→ Given data:
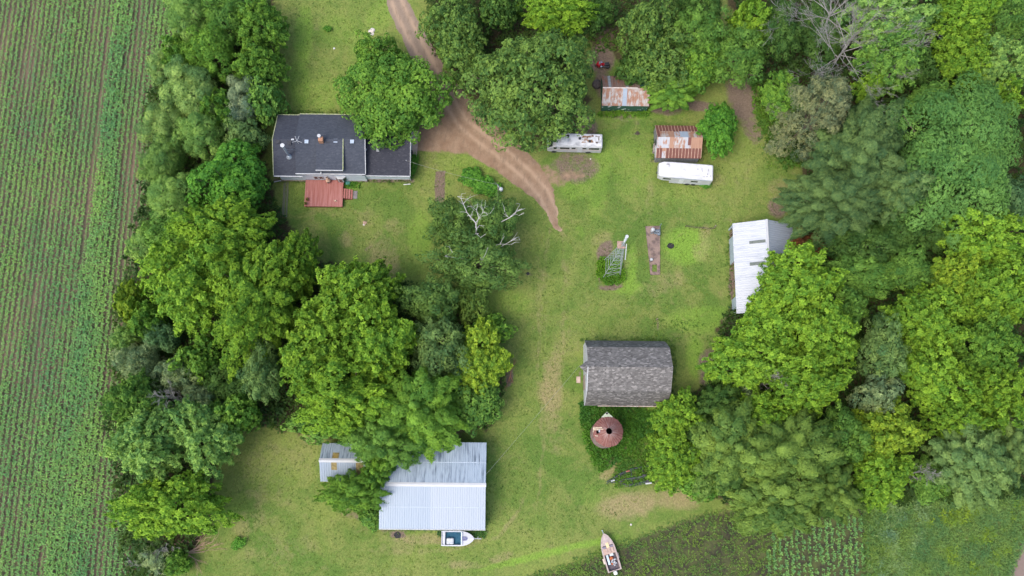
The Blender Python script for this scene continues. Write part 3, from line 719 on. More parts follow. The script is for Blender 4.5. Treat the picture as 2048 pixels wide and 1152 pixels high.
TREES = [
 # left tree line, from the top down
 ('willow', 372, 22, 48, 45, 11, 'pm', "pale feathery tree at the top end of the field-side tree line", GL),
 ('elm', 448, 30, 50, 48, 11, 'mg', "mid green tree behind the pale feathery one at the top of the tree line", GL),
 ('maple', 352, 98, 32, 34, 9, 'bg', "small bright green tree poking towards the crop field near the top", GL),
 ('maple', 515, 45, 48, 52, 11, 'bg', "bright green tree at the lawn side, level with the top of the drive", GL),
 ('elm', 420, 95, 52, 45, 11, 'bg', "loose leafy green tree between the small bright tree and the lawn-side ones", GL),
 ('willow', 318, 130, 30, 30, 7, 'pw', "small pale willow leaning over the crops below the small bright green tree", GL),
 ('maple', 515, 125, 46, 42, 10, 'bg', "second bright tree along the north lawn, above the dark gap by the silver tree", GL),
 ('willow', 372, 175, 62, 52, 11, 'pw', "broad pale olive willow on the field side, upper part of the line", GL),
 ('linden', 525, 195, 38, 44, 9, 'mg', "mid green tree bordering the lawn just above the farmhouse's corner", GL),
 ('willow', 478, 195, 42, 50, 9, 'sg', "silvery grey leaved tree in the line northwest of the farmhouse", GL),
 ('maple', 432, 212, 36, 36, 10, 'bg', "bright green tree squeezed between the olive willow and the silvery tree", GL),
 ('willow', 322, 240, 44, 44, 9, 'pw', "pale willow hanging over the crops level with the farmhouse roof's top edge", GL),
 ('willow', 395, 265, 50, 42, 10, 'pm', "light green willow directly west of the farmhouse's upper half", GL),
 ('elm', 480, 268, 44, 40, 8, 'gg', "low grey green tree touching the shadowed west side of the farmhouse", GL),
 ('willow', 322, 320, 42, 46, 9, 'pm', "soft green willow at the field edge level with the house's stove pipe", GL),
 ('linden', 455, 348, 75, 76, 12, 'vg', "round vivid green tree directly southwest of the farmhouse", GL),
 ('willow', 340, 395, 56, 48, 9, 'pm', "drooping green willow at the field edge beside the round vivid tree", GL),
 ('willow', 290, 480, 38, 40, 7, 'pm', "small pale green willow bulging out over the crops above the big maple", GL),
 ('elm', 330, 462, 44, 42, 8, 'mg', "mid green tree between the drooping willow and the big maple", GL),
 ('maple', 440, 470, 108, 78, 16, 'yg', "huge maple's northern crown with yellow green tips, southwest of the red deck", GL),
 ('maple', 372, 560, 92, 84, 16, 'yg', "huge yellow tipped maple crown facing the crop field, halfway down the line", GL),
 ('maple', 500, 590, 100, 112, 17, 'yg', "largest yellow tipped maple crown in the middle of the line", GL),
 ('maple', 588, 520, 46, 60, 12, 'yg', "narrow bright crown on the lawn side of the huge maples, south of the long boards", GL),
 ('maple', 252, 600, 26, 40, 8, 'yy', "small yellowish tree standing proudest into the crops", GL),
 ('maple', 288, 640, 34, 40, 9, 'bg', "green tree just below the small yellowish one", GL),
 ('elm', 245, 672, 26, 30, 7, 'pm', "light green small tree at the field edge above the grey willow", GL),
 ('elm', 322, 672, 32, 32, 8, 'bl', "blue green tree between the maple crown and the grey willow", GL),
 ('linden', 384, 718, 46, 42, 10, 'bg', "round bright green tree tucked below the huge maples", GL),
 ('willow', 268, 722, 46, 44, 9, 'gp', "greyish half bare willow at the field edge below the maples", GL),
 ('willow', 345, 745, 46, 44, 9, 'gp', "grey twiggy tree beside the round bright green one", GL),
 ('willow', 395, 795, 40, 34, 9, 'gp', "pale grey tree standing over the dark gap in the lower tree line", GL),
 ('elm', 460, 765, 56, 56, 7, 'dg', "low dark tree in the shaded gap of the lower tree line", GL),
 ('elm', 520, 745, 42, 62, 12, 'gg', "tall grey green tree west of the yellow green maple", GL),
 ('maple', 262, 800, 50, 55, 12, 'mg', "mid green tree at the field edge, lower part of the line", GL),
 ('maple', 290, 880, 78, 70, 14, 'pm', "broad mid green tree between the field and the lower lawn", GL),
 ('maple', 400, 870, 72, 64, 13, 'pm', "broad green tree whose crown borders the lower left lawn", GL),
 ('linden', 470, 828, 48, 44, 10, 'bg', "bright green tree at the corner of the lower left lawn", GL),
 ('maple', 335, 1015, 104, 70, 13, 'yg', "round yellow green tree at the bottom end of the tree line", GL),
 ('maple', 352, 1128, 24, 28, 4, 'bg', "small bright green bush tree beside the brown dead branches", GL),
 ('willow', 305, 1120, 34, 36, 3, 'gp', "grey dead looking brush at the foot of the tree line", GL),
 # centre-left group
 ('maple', 700, 590, 78, 92, 15, 'yg', "yellow green maple crown reaching up into the back lawn", GC),
 ('maple', 640, 690, 92, 88, 16, 'yg', "yellow green maple crown at the left of the central group", GC),
 ('maple', 755, 680, 80, 90, 16, 'yg', "yellow green maple crown at the right of the central group", GC),
 ('maple', 690, 790, 120, 84, 16, 'yg', "broad yellow green maple crown above the small metal shed", GC),
 ('elm', 862, 600, 54, 62, 12, 'el', "dull green tree with thin grey twigs right of the yellow green maple", GC),
 ('elm', 880, 700, 62, 66, 13, 'gg', "grey green tree with bare twigs in the middle of the central group", GC),
 ('elm', 945, 600, 36, 46, 7, 'ol', "small olive tree between the twiggy tree and the open lawn", GC),
 ('linden', 985, 655, 38, 30, 7, 'bg', "small bright green tree above the yellowest tree at the lane", GC),
 ('maple', 962, 718, 60, 74, 11, 'yy', "yellowest tree of the yard, beside the mown lane", GC),
 ('elm', 915, 735, 30, 32, 10, 'bl', "blue green tree left of the yellowest tree", GC),
 ('linden', 950, 808, 58, 50, 8, 'mg', "low green tree below the yellowest tree near the pole barn", GC),
 ('walnut', 835, 820, 100, 82, 14, 'bg', "green walnut-like tree overhanging the pole barn's north roof", GC),
 ('walnut', 762, 880, 74, 60, 12, 'mg', "green tree with long sprays hanging over the gap between both metal barns", GC),
 ('linden', 640, 850, 62, 34, 7, 'mg', "dark green low tree behind the small metal shed", GC),
 ('walnut', 706, 985, 66, 44, 9, 'bg', "spreading green tree in front of the small metal shed", GC),
 ('walnut', 752, 945, 34, 40, 10, 'bg', "narrow green tree between the small shed and the pole barn", GC),
 ('linden', 742, 1035, 22, 26, 3.5, 'mg', "low bush against the pole barn's west wall", GC),
 ('elm', 905, 440, 54, 52, 11, 'el', "upper left crown of the elm with white dead limbs", GC),
 ('elm', 985, 440, 60, 52, 11, 'el', "upper right crown of the elm beside the white dead limbs", GC),
 ('elm', 950, 515, 92, 62, 13, 'el', "broad lower crown of the elm in the middle of the yard", GC),
 ('linden', 780, 178, 102, 96, 13, 'bg', "large bright rounded tree over the farmhouse's east end", GC),
 ('linden', 752, 108, 52, 42, 10, 'bg', "smaller bright green tree behind the large rounded one by the house", GC),
 # top centre
 ('oak', 908, 42, 64, 66, 13, 'ok', "dark green oak beside the top of the drive", GN),
 ('oak', 925, 100, 64, 50, 12, 'ok', "dark oak crown overhanging the drive's bend", GN),
 ('oak', 1066, 164, 132, 128, 17, 'ok', "great round dark oak in the bend of the drive", GN),
 ('maple', 1115, 12, 76, 38, 13, 'yg', "bright yellow green tree at the top edge above the great round oak", GN),
 ('oak', 1000, 10, 46, 38, 12, 'dg', "dark tree at the top edge between oak and bright maple", GN),
 ('elm', 1195, 22, 40, 34, 8, 'dg', "dark tree at the top edge north of the clearing", GN),
 ('oak', 1300, 45, 66, 56, 13, 'ok', "dark green oak at the top edge right of the clearing", GN),
 ('oak', 1330, 110, 70, 56, 12, 'ok', "dark oak crown northeast of the motorcycle", GN),
 ('oak', 1272, 128, 40, 36, 8, 'dg', "small dark tree just right of the motorcycle", GN),
 ('elm', 1405, 60, 56, 56, 12, 'mg', "mid green tree at the top between the dark oaks and the yellow tree", GN),
 ('linden', 1400, 130, 50, 44, 9, 'bg', "bright green tree above the rusty roofed shed", GN),
 ('walnut', 1345, 180, 62, 34, 7, 'bg', "low bright spreading tree overhanging the green shed's roof", GN),
 ('maple', 1438, 252, 43, 52, 7, 'vg', "small vivid green tree at the end of the rust roofed shed", GN),
 ('elm', 1405, 4, 52, 40, 12, 'dg', "dark green tree cut by the top edge between the oaks and the yellow green tree", GN),
 ('maple', 1505, 30, 44, 40, 12, 'yg', "yellow green tree at the top edge left of the dead trees", GN),
 ('elm', 1480, 108, 60, 58, 11, 'mg', "mid green tree behind the small yellowish tree by the dead ones", GN),
 ('elm', 1560, 60, 48, 60, 10, 'dg', "dark green tree immediately left of the dead trees", GN),
 # top right wood
 ('maple', 1572, 190, 46, 46, 8, 'bg', "small yellow green tree at the wood's corner below the dead trees", GR),
 ('elm', 1650, 60, 56, 60, 6, 'dg', "low dark tree seen through the dead branches", GR),
 ('maple', 1785, 30, 84, 56, 14, 'pm', "large light green tree at the top right of the dead trees", GR),
 ('maple', 1790, 105, 66, 56, 13, 'mg', "green tree below the large light green one, right of the dead trees", GR),
 ('maple', 1745, 170, 26, 24, 9, 'yg', "tiny yellow green treetop beside the grey conifer's tip", GR),
 ('maple', 1935, 25, 62, 46, 13, 'yg', "yellow green tree at the top edge near the right corner", GR),
 ('elm', 2010, 40, 46, 50, 11, 'mg', "green tree in the top right corner", GR),
 ('maple', 1935, 115, 50, 50, 11, 'yg', "yellow tinged tree above the huge locust", GR),
 ('maple', 2005, 115, 54, 50, 12, 'pm', "light green tree at the right edge above the locust", GR),
 ('maple', 2015, 190, 38, 40, 10, 'yg', "yellow green treetop at the right edge behind the locust", GR),
 ('elm', 1850, 130, 36, 40, 7, 'dg', "dark low tree in the gap above the huge locust", GR),
 ('elm', 1860, 205, 60, 36, 9, 'mg', "green tree behind the locust's top left", GR),
 ('locust', 1925, 296, 134, 150, 17, 'lc', "huge smooth rounded locust in the upper right", GR),
 ('elm', 2035, 400, 36, 46, 9, 'bl', "blue green tree at the right edge below the locust", GR),
 ('pine', 1722, 300, 92, 92, 16, 'pn', "large grey green pine left of the huge locust", GR),
 ('pine', 1680, 390, 104, 72, 15, 'pn', "grey green pine crown overhanging the lawn above the white shed", GR),
 ('pine', 1800, 370, 60, 60, 14, 'pn', "grey green pine crown between the big pine and the locust", GR),
 ('spruce', 1650, 205, 74, 74, 20, 'sp', "grey brown conifer leaning below the dead trees", GR),
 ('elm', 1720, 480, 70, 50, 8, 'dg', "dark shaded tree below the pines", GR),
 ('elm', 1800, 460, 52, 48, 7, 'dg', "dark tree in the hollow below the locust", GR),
 ('elm', 1730, 550, 72, 42, 8, 'mg', "shaded mid green tree in the centre of the right wood", GR),
 ('elm', 1820, 540, 56, 44, 8, 'mg', "mid green tree at the right of the shaded hollow", GR),
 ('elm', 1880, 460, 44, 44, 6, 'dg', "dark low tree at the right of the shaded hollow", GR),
 ('elm', 1615, 492, 38, 24, 5, 'rd', "rust brown dying bush at the white shed's northeast corner", GR),
 ('maple', 1985, 470, 76, 62, 14, 'yg', "yellow green tree at the right edge level with the white shed's top", GR),
 ('maple', 1995, 580, 72, 70, 14, 'yg', "yellow green tree at the right edge level with the white shed's bottom", GR),
 ('maple', 1920, 555, 52, 46, 12, 'yy', "brightest yellow tree in the right wood", GR),
 ('maple', 1602, 562, 84, 68, 14, 'yg', "yellow green tree leaning over the white shed's roof", GR),
 ('maple', 1550, 642, 76, 68, 13, 'yg', "yellow green tree at the white shed's south end", GR),
 ('maple', 1650, 660, 80, 68, 14, 'yg', "yellow green crown inland of the white shed's south end", GR),
 ('maple', 1512, 715, 84, 66, 13, 'yg', "yellow green tree facing the gambrel barn's east end", GR),
 ('maple', 1620, 765, 80, 62, 14, 'yg', "yellow green crown behind the tree facing the barn", GR),
 ('elm', 1700, 610, 44, 40, 11, 'mg', "mid green tree between the yellow green crowns and the hollow", GR),
 ('elm', 1768, 700, 44, 62, 14, 'gg', "grey green narrow tree between two yellow green masses", GR),
 ('elm', 1765, 790, 50, 44, 13, 'gp', "dull greyish treetop in the centre right of the wood", GR),
 ('maple', 1860, 640, 76, 66, 14, 'yg', "yellow green crown right of the grey green narrow tree", GR),
 ('maple', 1880, 745, 74, 62, 14, 'yg', "yellow green crown southeast of the grey green narrow tree", GR),
 ('maple', 1985, 690, 66, 56, 14, 'bg', "bright green crown at the right edge above the lower wood", GR),
 ('maple', 2005, 790, 62, 58, 14, 'yg', "yellow green crown at the right edge in the lower wood", GR),
 ('maple', 1925, 830, 54, 46, 13, 'yg', "yellow green crown above the grey green trees at the lower right", GR),
 ('maple', 1780, 860, 62, 62, 13, 'yy', "yellowish crown at the bottom centre of the wood", GR),
 ('maple', 1770, 950, 60, 56, 11, 'yg', "yellow green tree at the wood's bottom edge by the meadow", GR),
 ('maple', 1360, 830, 46, 52, 9, 'yg', "yellow green tree touching the gambrel barn's southeast corner", GR),
 ('maple', 1352, 915, 58, 58, 9, 'yg', "yellow green tree beside the rusty trailer frame", GR),
 ('walnut', 1440, 805, 50, 38, 9, 'dg', "dark blue green tree right of the barn's southeast corner", GR),
 ('maple', 1520, 830, 54, 44, 11, 'yg', "yellow green tree right of the dark blue green one", GR),
 ('walnut', 1470, 900, 96, 84, 14, 'ol', "broad olive green tree with feathery sprays at the wood's lower left", GR),
 ('walnut', 1590, 905, 104, 90, 15, 'ol', "broad olive green tree in the lower middle of the wood", GR),
 ('walnut', 1560, 1000, 110, 68, 12, 'ol', "olive green tree overhanging the garden rows", GR),
 ('linden', 1400, 965, 52, 36, 7, 'bg', "low bright green tree at the wood's edge by the bare patch", GR),
 ('walnut', 1670, 985, 56, 56, 11, 'ol', "olive green crown above the right end of the garden rows", GR),
 ('walnut', 1950, 925, 84, 74, 13, 'gg', "grey green feathery tree at the lower right above the meadow", GR),
 ('walnut', 2035, 890, 50, 66, 12, 'gg', "grey green tree at the right edge above the meadow", GR),
 ('elm', 1860, 960, 36, 46, 8, 'mg', "mid green tree at the meadow's top edge", GR),
 ('elm', 1690, 870, 46, 56, 13, 'mg', "mid green crown between the olive trees and the yellowish crown", GR),
 ('elm', 1435, 650 + 100, 22, 24, 4, 'mg', "low bush at the bare soil east of the gambrel barn", GR),
 ('elm', 1490, 780, 40, 22, 7, 'gp', "grey bare twigged bush amid the yellow green crowns", GR),
]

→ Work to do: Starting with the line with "in the hollow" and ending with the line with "green tree at the right of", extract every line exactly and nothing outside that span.

→ Written response:
 ('elm', 1800, 460, 52, 48, 7, 'dg', "dark tree in the hollow below the locust", GR),
 ('elm', 1730, 550, 72, 42, 8, 'mg', "shaded mid green tree in the centre of the right wood", GR),
 ('elm', 1820, 540, 56, 44, 8, 'mg', "mid green tree at the right of the shaded hollow", GR),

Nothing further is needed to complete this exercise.